▶ _YOUR GOAL_: Look through the data below and extract, unchanged, the lines from the one that contains "cell.inputs['Scale'].default_value = 1.0" to the one that contains "c4(0.010, 0.010, 0.011))", both included.

[Records with scene code]
----------------------------------------

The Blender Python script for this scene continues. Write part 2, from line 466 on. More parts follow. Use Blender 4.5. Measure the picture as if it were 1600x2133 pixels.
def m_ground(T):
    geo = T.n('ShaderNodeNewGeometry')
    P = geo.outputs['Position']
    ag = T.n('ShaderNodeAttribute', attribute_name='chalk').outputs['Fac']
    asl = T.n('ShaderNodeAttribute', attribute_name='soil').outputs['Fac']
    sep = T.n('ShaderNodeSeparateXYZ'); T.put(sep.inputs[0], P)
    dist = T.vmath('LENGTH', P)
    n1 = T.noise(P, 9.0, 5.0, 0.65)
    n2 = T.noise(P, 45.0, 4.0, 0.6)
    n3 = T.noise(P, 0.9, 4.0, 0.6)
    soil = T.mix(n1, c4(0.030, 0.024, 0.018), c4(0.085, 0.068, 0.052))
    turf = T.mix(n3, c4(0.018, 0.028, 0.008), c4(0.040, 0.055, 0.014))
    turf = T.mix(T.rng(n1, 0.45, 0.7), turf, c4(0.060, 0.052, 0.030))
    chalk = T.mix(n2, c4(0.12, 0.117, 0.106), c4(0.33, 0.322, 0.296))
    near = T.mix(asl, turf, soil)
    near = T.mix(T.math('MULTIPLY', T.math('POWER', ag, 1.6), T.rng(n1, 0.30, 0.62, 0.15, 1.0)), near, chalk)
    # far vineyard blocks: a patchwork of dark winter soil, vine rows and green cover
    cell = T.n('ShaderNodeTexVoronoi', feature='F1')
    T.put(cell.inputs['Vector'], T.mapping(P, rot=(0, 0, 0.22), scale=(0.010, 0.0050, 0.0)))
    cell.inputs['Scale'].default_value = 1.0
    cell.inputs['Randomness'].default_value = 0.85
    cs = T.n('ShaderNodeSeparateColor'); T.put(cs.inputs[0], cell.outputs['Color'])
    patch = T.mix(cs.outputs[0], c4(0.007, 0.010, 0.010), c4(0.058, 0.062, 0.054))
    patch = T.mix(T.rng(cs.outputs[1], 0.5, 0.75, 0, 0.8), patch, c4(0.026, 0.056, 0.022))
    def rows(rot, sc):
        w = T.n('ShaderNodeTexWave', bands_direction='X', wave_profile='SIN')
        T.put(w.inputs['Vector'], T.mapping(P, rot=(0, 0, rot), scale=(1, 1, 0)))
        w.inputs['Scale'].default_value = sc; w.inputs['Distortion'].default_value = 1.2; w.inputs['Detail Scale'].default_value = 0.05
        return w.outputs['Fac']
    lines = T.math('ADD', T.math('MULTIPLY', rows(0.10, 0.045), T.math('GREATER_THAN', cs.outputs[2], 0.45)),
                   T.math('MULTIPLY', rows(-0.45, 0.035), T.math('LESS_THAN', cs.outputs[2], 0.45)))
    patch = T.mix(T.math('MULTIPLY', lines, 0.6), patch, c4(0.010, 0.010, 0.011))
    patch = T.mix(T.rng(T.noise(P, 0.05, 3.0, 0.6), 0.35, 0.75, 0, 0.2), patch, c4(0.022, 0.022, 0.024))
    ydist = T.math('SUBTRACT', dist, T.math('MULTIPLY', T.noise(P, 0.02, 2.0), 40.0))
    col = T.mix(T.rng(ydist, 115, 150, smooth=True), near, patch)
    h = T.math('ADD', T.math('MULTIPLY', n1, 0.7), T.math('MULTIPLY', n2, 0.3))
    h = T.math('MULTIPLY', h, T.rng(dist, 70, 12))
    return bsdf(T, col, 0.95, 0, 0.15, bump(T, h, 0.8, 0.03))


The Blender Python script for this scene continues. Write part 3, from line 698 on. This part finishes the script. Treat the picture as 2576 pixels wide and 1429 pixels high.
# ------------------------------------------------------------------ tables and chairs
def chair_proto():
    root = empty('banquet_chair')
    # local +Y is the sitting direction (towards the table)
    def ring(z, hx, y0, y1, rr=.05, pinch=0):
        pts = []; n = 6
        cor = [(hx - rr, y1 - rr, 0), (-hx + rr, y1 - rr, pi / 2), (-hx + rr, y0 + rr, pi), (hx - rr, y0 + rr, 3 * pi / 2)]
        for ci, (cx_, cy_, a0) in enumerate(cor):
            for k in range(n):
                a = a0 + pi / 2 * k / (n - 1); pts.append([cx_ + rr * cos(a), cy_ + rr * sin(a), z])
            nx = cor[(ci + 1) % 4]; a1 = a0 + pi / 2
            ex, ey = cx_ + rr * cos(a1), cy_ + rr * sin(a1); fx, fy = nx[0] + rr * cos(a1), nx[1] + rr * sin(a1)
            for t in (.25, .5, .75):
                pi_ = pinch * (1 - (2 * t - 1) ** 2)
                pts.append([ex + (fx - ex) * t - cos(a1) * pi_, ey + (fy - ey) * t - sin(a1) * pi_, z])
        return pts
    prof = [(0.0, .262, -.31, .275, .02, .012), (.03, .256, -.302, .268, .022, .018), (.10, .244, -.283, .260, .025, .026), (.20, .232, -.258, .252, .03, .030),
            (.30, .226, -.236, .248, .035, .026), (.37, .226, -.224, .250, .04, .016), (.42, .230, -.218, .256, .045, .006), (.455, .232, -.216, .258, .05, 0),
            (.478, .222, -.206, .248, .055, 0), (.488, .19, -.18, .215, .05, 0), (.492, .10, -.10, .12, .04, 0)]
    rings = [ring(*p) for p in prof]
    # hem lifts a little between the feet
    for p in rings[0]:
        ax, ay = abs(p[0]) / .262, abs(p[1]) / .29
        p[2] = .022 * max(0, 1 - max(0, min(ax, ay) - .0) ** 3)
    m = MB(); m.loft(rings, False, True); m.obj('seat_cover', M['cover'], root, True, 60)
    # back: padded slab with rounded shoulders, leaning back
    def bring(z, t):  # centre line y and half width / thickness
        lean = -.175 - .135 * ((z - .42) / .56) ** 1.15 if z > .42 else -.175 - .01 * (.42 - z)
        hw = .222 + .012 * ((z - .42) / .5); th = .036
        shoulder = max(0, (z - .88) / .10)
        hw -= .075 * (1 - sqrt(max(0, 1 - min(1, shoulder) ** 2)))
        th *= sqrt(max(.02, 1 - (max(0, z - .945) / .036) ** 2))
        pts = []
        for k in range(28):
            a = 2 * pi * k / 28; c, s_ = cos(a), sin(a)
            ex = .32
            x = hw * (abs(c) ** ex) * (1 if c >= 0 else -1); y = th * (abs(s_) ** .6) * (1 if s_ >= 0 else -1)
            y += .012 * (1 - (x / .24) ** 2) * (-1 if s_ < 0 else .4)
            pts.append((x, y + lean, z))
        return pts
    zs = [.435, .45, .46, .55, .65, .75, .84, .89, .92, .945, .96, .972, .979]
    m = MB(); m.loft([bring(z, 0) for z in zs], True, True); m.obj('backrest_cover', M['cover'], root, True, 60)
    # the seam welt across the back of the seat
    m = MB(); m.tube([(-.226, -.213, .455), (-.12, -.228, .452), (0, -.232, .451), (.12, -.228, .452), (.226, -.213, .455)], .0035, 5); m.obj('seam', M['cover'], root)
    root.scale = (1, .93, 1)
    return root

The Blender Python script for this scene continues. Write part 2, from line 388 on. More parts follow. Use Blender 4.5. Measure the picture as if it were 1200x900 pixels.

----------------------------------------

▶ _SOLUTION TO THIS TASK_:
    cell.inputs['Scale'].default_value = 1.0
    cell.inputs['Randomness'].default_value = 0.85
    cs = T.n('ShaderNodeSeparateColor'); T.put(cs.inputs[0], cell.outputs['Color'])
    patch = T.mix(cs.outputs[0], c4(0.007, 0.010, 0.010), c4(0.058, 0.062, 0.054))
    patch = T.mix(T.rng(cs.outputs[1], 0.5, 0.75, 0, 0.8), patch, c4(0.026, 0.056, 0.022))
    def rows(rot, sc):
        w = T.n('ShaderNodeTexWave', bands_direction='X', wave_profile='SIN')
        T.put(w.inputs['Vector'], T.mapping(P, rot=(0, 0, rot), scale=(1, 1, 0)))
        w.inputs['Scale'].default_value = sc; w.inputs['Distortion'].default_value = 1.2; w.inputs['Detail Scale'].default_value = 0.05
        return w.outputs['Fac']
    lines = T.math('ADD', T.math('MULTIPLY', rows(0.10, 0.045), T.math('GREATER_THAN', cs.outputs[2], 0.45)),
                   T.math('MULTIPLY', rows(-0.45, 0.035), T.math('LESS_THAN', cs.outputs[2], 0.45)))
    patch = T.mix(T.math('MULTIPLY', lines, 0.6), patch, c4(0.010, 0.010, 0.011))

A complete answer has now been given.